Data‐Driven Adaptive Event‐Triggered Terminal Sliding Mode Control for Nonlinear Systems With Prescribed Performance
Zeinab Echreshavi, Mohsen Farbood, Mokhtar Shasadeghi, Saleh Mobayen
Abstract
ABSTRACT Tracking control for nonlinear systems considering unknown disturbances and tracking‐error constraint. Firstly, a dynamic linearized model is presented and, to decrease the computational burden, the pseudo‐partial derivatives and the unknown disturbance are estimated based on an event‐triggered mechanism. Secondly, an output observer is proposed due to the event‐triggered scheme and the boundedness of the output estimation error is ensured using Lyapunov theory. The proposed event‐triggered condition is designed based on the dead‐zone operator to avoid the Zeno phenomenon during the process.

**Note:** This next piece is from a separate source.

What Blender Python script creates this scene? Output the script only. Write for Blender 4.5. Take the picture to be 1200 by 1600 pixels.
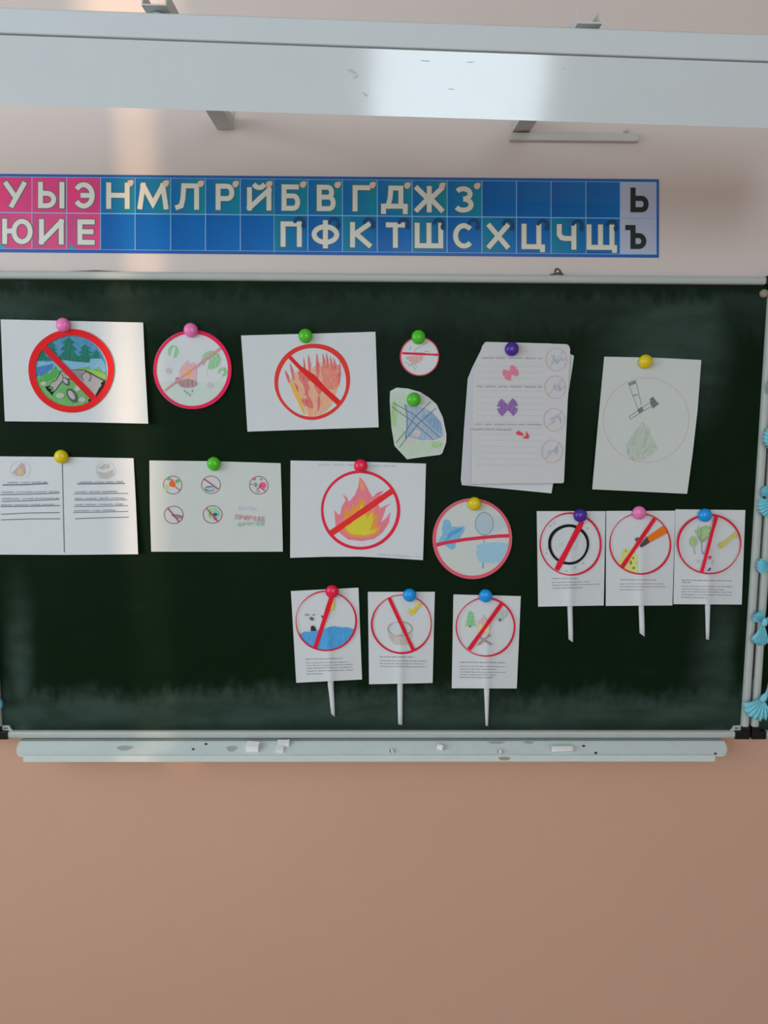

The novelty of this work lies in integrating prescribed performance functions with adaptive terminal sliding mode control under a novel event‐triggered design, which simultaneously guarantees finite‐time bounded tracking, reduces chattering, and avoids unnecessary updates. More precisely, according to the Lyapunov theory and the proposed control law, it is guaranteed that the trajectories of the terminal sliding surface stay in a bounded region in finite time. Compared with existing event‐triggered or data‐driven SMC approaches, the proposed framework eliminates the need for complex disturbance estimators, achieves robustness without precise model information, and enhances computational efficiency. Finally, two numerical simulations and one experimental implementation using the Speedgoat Baseline device are considered to verify the efficacy and superiority of the proposed control method.